• forthy •
Pronunciation: for-dhee • Hear it!
Part of Speech: Adjective
Meaning: 1. Open, affable, and forthcoming in nature. 2. Forward, frank, outspoken, or presumptuous in behavior.
Notes: No, today's Good Word is not a misspelling of frothy, but a distinct adjective based on forth (see Word History). It originates in southwest England, around Devon and Cornwall, but English is spoken there, too, so we are free to use vocabulary from there. The comparative would be forthier and the superlative forthiest, while forthiness would be the noun indicating the quality distinguishing a forthy person.
In Play: Today's word is a good substitute for forthcoming when you are in a hurry and want to shorten things: "I have always found Dorian Seaman forthy on the subject of his marriage—too forthy, if anything." This word is more often used in the pejorative sense of forwardness: "The forthy waster had the cheek to ask my wife for a dance before I had the chance to."

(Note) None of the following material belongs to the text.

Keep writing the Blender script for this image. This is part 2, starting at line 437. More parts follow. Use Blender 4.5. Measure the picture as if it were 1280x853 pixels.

Word History: We can trace this Good Old Word back to a form per- in Proto-Indo-European (PIE), the language from which most Indian and European languages derive. Per meant "forward, before, in front of". It underlies English for and far, with its derivatives farther and further. It is also the origin of English fore found in foreground, foremost, and before. The same PIE root became Old Iranian pairi "around", visible in pairidaeza "a wall around (a garden)". Hebrew borrowed this word as its pardess "citrus orchard". The Greeks, however, wrote so ebulliently of the lushness of Persian gardens that the word entered Greek as paradeisos "paradise", the sense it had when English borrowed it.